#Francis-on-Film: Parasite

Parasite, the new critically-acclaimed film by the South Korean director Bong Joon-ho, challenges audiences to probe social parasitism amidst growing inequality in a largely affluent country. Who exactly are the parasites? And what makes them parasites?

What is a social parasite? The term was a common one among Maoists who saw rich capitalists as sucking the blood of the working class. The Encyclopedia of Anti-Revisionism Online has reprinted an essay published in 1977 by the Workers’ Institute of Marxism-Leninism-Mao Zedong Thought: “The past two years in Britain has witnessed the beginnings of a powerful mass upsurge in which hundreds of thousands of people all over the country – workers, women, national minorities, students, youth and intellectuals – have been drawn into various forms of rebellion and resistance against the capitalist/imperialist social system, against the tiny handful of parasites, 2 per cent of the population who own over 50 per cent of the property, who are holding on to the political power in their hands like grim death.”

 

Talk of the top 2%—or today’s 1%—as parasites may seem merely a historical curiosity to those who were not part of the debates about Maoism in the late 1960s and 1970s. However, Parasite, a new film by the South Korean director Bong Joon-ho that won the 2019 Palme d’Or at Cannes, challenges audiences to probe social parasitism amidst growing inequality in a largely affluent country. (The Gini coefficient—a widely used measure of inequality—in South Korea has risen from .31 to .36 in the past ten years. By comparison, in the U.S. it’s risen from .46 to 49; in South Africa, the country with the highest estimated Gini coefficient, it’s .63).

 

Who are the parasites, the film asks. The rich? The fawning servant dependent on them? The impoverished family seeking to cheat the rich family in order to survive themselves? Or all or none of these? And what makes them parasites: their wealth, status, economic dependency, emotional dependency, skills, lack of skills, lack of identity, or something else?

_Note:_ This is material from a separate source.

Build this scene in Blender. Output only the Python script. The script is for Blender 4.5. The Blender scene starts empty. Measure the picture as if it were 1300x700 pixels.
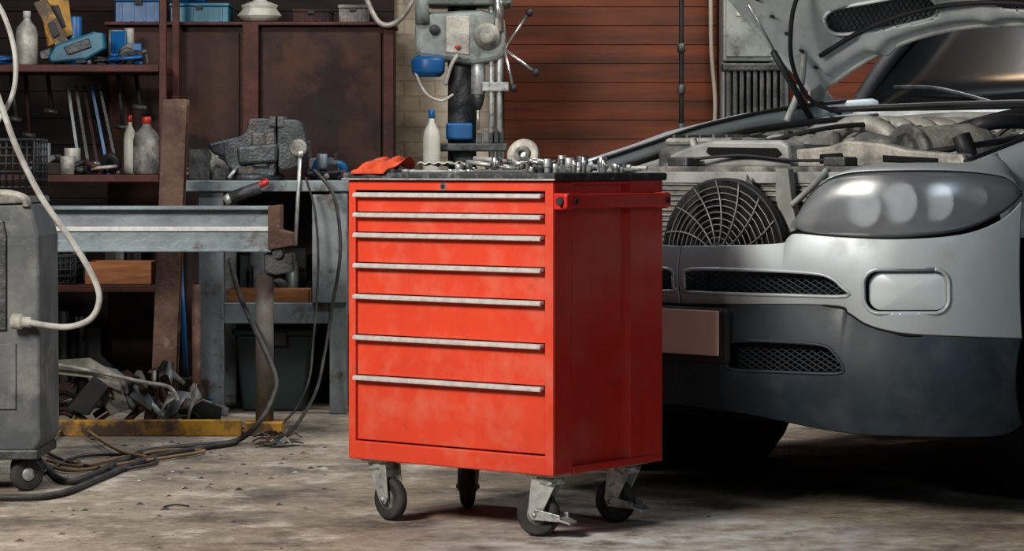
import bpy, math, random
from mathutils import Vector, Matrix
random.seed(7)
F=3400.0;CX=650.0;HY=212.0
S=bpy.context.scene
CUR=None
def W(u,v,y): return Vector(((u-CX)*y/F,y,1-(v-HY)*y/F))
def G(u,v,h=0.0):
    y=(1-h)*F/(v-HY); return Vector(((u-CX)*y/F,y,h))
def grp(name,loc=(0,0,0),rz=0):
    global CUR
    e=bpy.data.objects.new(name,None);e.location=loc;e.rotation_euler=(0,0,rz);e.empty_display_size=.1
    S.collection.objects.link(e);CUR=e;return e
def end():
    global CUR
    CUR=None
# ---------- materials
def M(name,c1,c2=None,rough=.5,metal=0.,scale=6,lo=.4,hi=.65,bump=0.,coat=0.,c3=None,s3=30,lo3=.6,hi3=.7,rv=.15,stretch=(1,1,1),dust=None,ds=2.5,dlo=.45,dhi=.8,dm=.6):
    m=bpy.data.materials.new(name);m.use_nodes=True;n=m.node_tree.nodes;L=m.node_tree.links
    b=n['Principled BSDF'];b.inputs['Roughness'].default_value=rough;b.inputs['Metallic'].default_value=metal
    b.inputs['Coat Weight'].default_value=coat;b.inputs['Coat Roughness'].default_value=.16
    c2=c2 or tuple(x*.75 for x in c1)
    tc=n.new('ShaderNodeTexCoord');mp=n.new('ShaderNodeMapping');mp.inputs['Scale'].default_value=stretch
    L.new(tc.outputs['Object'],mp.inputs[0])
    nz=n.new('ShaderNodeTexNoise');nz.inputs['Scale'].default_value=scale;nz.inputs['Detail'].default_value=7;nz.inputs['Roughness'].default_value=.6
    L.new(mp.outputs[0],nz.inputs['Vector'])
    r=n.new('ShaderNodeValToRGB');r.color_ramp.elements[0].position=lo;r.color_ramp.elements[1].position=hi
    r.color_ramp.elements[0].color=(*c1,1);r.color_ramp.elements[1].color=(*c2,1)
    L.new(nz.outputs['Fac'],r.inputs[0]);out=r.outputs[0]
    def over(out,c,s,a,z,mx_=1.,det=6):
        n3=n.new('ShaderNodeTexNoise');n3.inputs['Scale'].default_value=s;n3.inputs['Detail'].default_value=det;n3.inputs['Roughness'].default_value=.65
        L.new(mp.outputs[0],n3.inputs['Vector'])
        mr=n.new('ShaderNodeMapRange');mr.inputs['From Min'].default_value=a;mr.inputs['From Max'].default_value=z;mr.inputs['To Max'].default_value=mx_
        L.new(n3.outputs['Fac'],mr.inputs[0])
        mx=n.new('ShaderNodeMix');mx.data_type='RGBA';L.new(mr.outputs[0],mx.inputs['Factor']);L.new(out,mx.inputs['A']);mx.inputs['B'].default_value=(*c,1)
        return mx.outputs['Result'],mr.outputs[0]
    if c3: out,_=over(out,c3,s3,lo3,hi3)
    m2=n.new('ShaderNodeMapRange');m2.inputs['To Min'].default_value=max(0,rough-rv);m2.inputs['To Max'].default_value=min(1,rough+rv)
    L.new(nz.outputs['Fac'],m2.inputs[0]);ro=m2.outputs[0]
    if dust:
        out,f=over(out,dust,ds,dlo,dhi,dm,9)
        ad=n.new('ShaderNodeMath');ad.operation='MULTIPLY_ADD';ad.inputs[1].default_value=.5;L.new(f,ad.inputs[0]);L.new(ro,ad.inputs[2]);ad.use_clamp=True;ro=ad.outputs[0]
    L.new(out,b.inputs['Base Color']);L.new(ro,b.inputs['Roughness'])
    if bump:
        bp=n.new('ShaderNodeBump');bp.inputs['Strength'].default_value=bump;bp.inputs['Distance'].default_value=.01
        n4=n.new('ShaderNodeTexNoise');n4.inputs['Scale'].default_value=scale*5;n4.inputs['Detail'].default_value=6
        L.new(mp.outputs[0],n4.inputs['Vector']);L.new(n4.outputs['Fac'],bp.inputs['Height']);L.new(bp.outputs[0],b.inputs['Normal'])
    return m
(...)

Or the feeling of geographic dislocation conveyed by the film for all of them? The audience never knows the city in which they live, other than that the film was made in South Korea by a South Korean director with South Korean actors and the general sense that they are spared the repression of the North albeit not the ravages of inequality.

 

The wealthy Park family in Parasite inhabit a dwelling designed by a famous architect. Although they appreciate the status of owning such a home, they have little appreciation for the home’s functions or unique beauty. The husband is often away on unspecified business; the family clearly has money to spend but its sources are never clear. The wife is easily manipulated by those who are cleverer than she is. She cannot cook and does not understand her children although she cares about them. The older daughter cares more about texting and boyfriends than she does about studying, and the younger son loves shooting supposedly American Indian arrows and drawing in the manner of the CoBrA avant garde. 

 

The fawning servant, who came with the house at its purchase from the famous architect, cares meticulously for the home and, almost incidentally, for the family who inhabit it. She is dependent on the family for her livelihood and, it appears, to the house for any sense of identity. Where she lives is, like so much else about her, obscured; the film never shows her retreating to living quarters or going to her own place to sleep for the night.  

 

The Kim family live in poverty in the fetid damp of a basement apartment. Despite apparently trying (and despite the only 3.5% unemployment rate in South Korea), the father of the family has failed to obtain employment. The son, Ki-woo, has apparently taken university entrance examinations four times, without success. (Parenthetically, students in South Korea spend years preparing for the Suneung; estimates are that 2% of students receive offers to attend top-tier universities and 70% of the 590,000 students taking the exam every year are admitted to one of the universities in Korea.)

 

When Ki-woo’s friend Min goes to study abroad, he recommends Ki-woo as a tutor to the daughter of the Park family. Ki-woo manages to get his sister Ki-jung employed as art tutor to the Park family son; ultimately, his mother replaces the housekeeper and his father the family driver. Ki-woo and Ki-jung are accepted in the family as near but not quite equals; their common smell wafts of the basement in which they live and as a possible revelation that they are related to the housekeeper and driver. Their housekeeper-mother and driver-father, however, are reminded by the Parks of lines they may not cross. As the film nears its end, the father admits that he will no longer try to plan because then he will not be disappointed by failure. The son, on the other hand, has what may be an illusory plan to get rich.

 

So perhaps each of the characters in Parasite are incomplete, dependent, and out of control of their lives, and their economic circumstances are part of what makes them so. Parasites, moreover, are not symbiotic with their hosts; they do not contribute to their hosts in mutually rewarding ways. Thus is the corrosion of inequality: that it makes parasites of us all.